Musixmatch Internal Dataset A

This dataset contains 6,280 songs, each associated with a discrete score, defined by trustworthy Musixmatch curators along with a continuous score, defined by Spotify.

All the songs have been processed and then initially compared to the discrete Musixmatch score. Nearly all the tracks have been correctly labeled, as shown in the figure.

The distance between the continuous scores and the Spotify ones is computed and grouped together according to ranges.

Musixmatch Internal Dataset B

This dataset contains 1,855 songs, labeled as fully instrumental by various types of Musixmatch users. The system processed all the songs and predicted a correct discrete label in 98.5% of the cases. I manually checked the 1.5% of incorrect predictions by the network, and discovered that approximately half of them are lyricless songs.

The term lyricless refers to a song without a lyric, in which the human voice does vocalizations or other sound emissions. With Musixmatch, these types of songs should be considered as instrumental tracks, but this system is not able to recognize it because it is solely a remarkable recognizer of the human voice.

A system that continuously improves

As it was demonstrated in this article, Musixmatch develops and maintains extremely complex systems, precisely due to the fact that the algorithms must scale on a large dataset of songs.

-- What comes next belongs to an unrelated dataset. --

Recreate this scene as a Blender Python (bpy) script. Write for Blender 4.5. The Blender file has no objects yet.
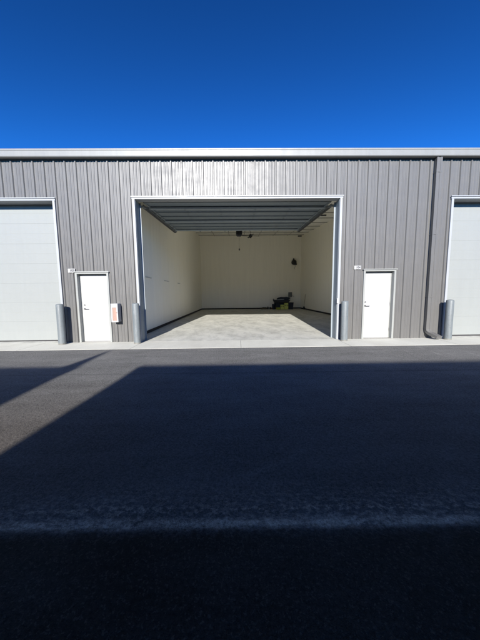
import bpy, math, random
from mathutils import Vector, Matrix
random.seed(7)
S = bpy.context.scene
COL = S.collection
R = math.radians
# world axes: X right along the facade, Y into the building (facade at Y=0), Z up

# ------------------------------------------------------------------ camera
CAM = Vector((0.0, -7.851, 1.452))
F_PX, PITCH, YAW, ROLL = 250.0, -0.102, -0.0144, -0.0104
fh = Vector((-math.sin(YAW), math.cos(YAW), 0)); rt = Vector((math.cos(YAW), math.sin(YAW), 0)); zz = Vector((0, 0, 1))
fw = fh * math.cos(PITCH) + zz * math.sin(PITCH)
up = -fh * math.sin(PITCH) + zz * math.cos(PITCH)
cx = rt * math.cos(ROLL) + up * math.sin(ROLL)
cy = up * math.cos(ROLL) - rt * math.sin(ROLL)
cam = bpy.data.cameras.new('camera')
cam.sensor_fit = 'HORIZONTAL'; cam.sensor_width = 36.0; cam.lens = F_PX / 480 * 36
cam.clip_start = 0.05; cam.clip_end = 3000
co = bpy.data.objects.new('camera', cam); COL.objects.link(co)
co.matrix_world = Matrix.Translation(CAM) @ Matrix((cx, cy, -fw)).transposed().to_4x4()
S.camera = co
S.render.resolution_x, S.render.resolution_y = 768, 1024

# ------------------------------------------------------------------ light
SUN_EL, SUN_AZ = R(22.5), R(4.5)         # light travels towards +Y, a little towards +X
w = bpy.data.worlds.new('World'); S.world = w; w.use_nodes = True
nt = w.node_tree; bg = nt.nodes['Background']
sky = nt.nodes.new('ShaderNodeTexSky'); sky.sky_type = 'NISHITA'; sky.sun_disc = False
sky.sun_elevation = SUN_EL; sky.sun_rotation = math.pi + SUN_AZ
sky.altitude = 1500; sky.air_density = 1.0; sky.dust_density = 0.1; sky.ozone_density = 6.0
gm = nt.nodes.new('ShaderNodeGamma'); gm.inputs['Gamma'].default_value = 1.7          # deep, clear high-contrast sky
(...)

For this reason, feedback is extremely important for us, as it contributes to making higher quality products. The colleagues of the Studio team provide periodic reports regarding the results of the systems. In this way, it is possible to comprehensively assess the quality of the AI work, and simultaneously continue to develop the product by reducing mistakes and improving performance.

However, in most cases, AI has proved it can be useful for correcting or highlighting human errors and this makes it a tool to be implemented within products.

In conclusion, at Musixmatch, humans and intelligent systems continually correct one another, leading to an overall continuous improvement. As a consequence, Musixmatch asserts itself as an organization at the forefront of the challenges of this century.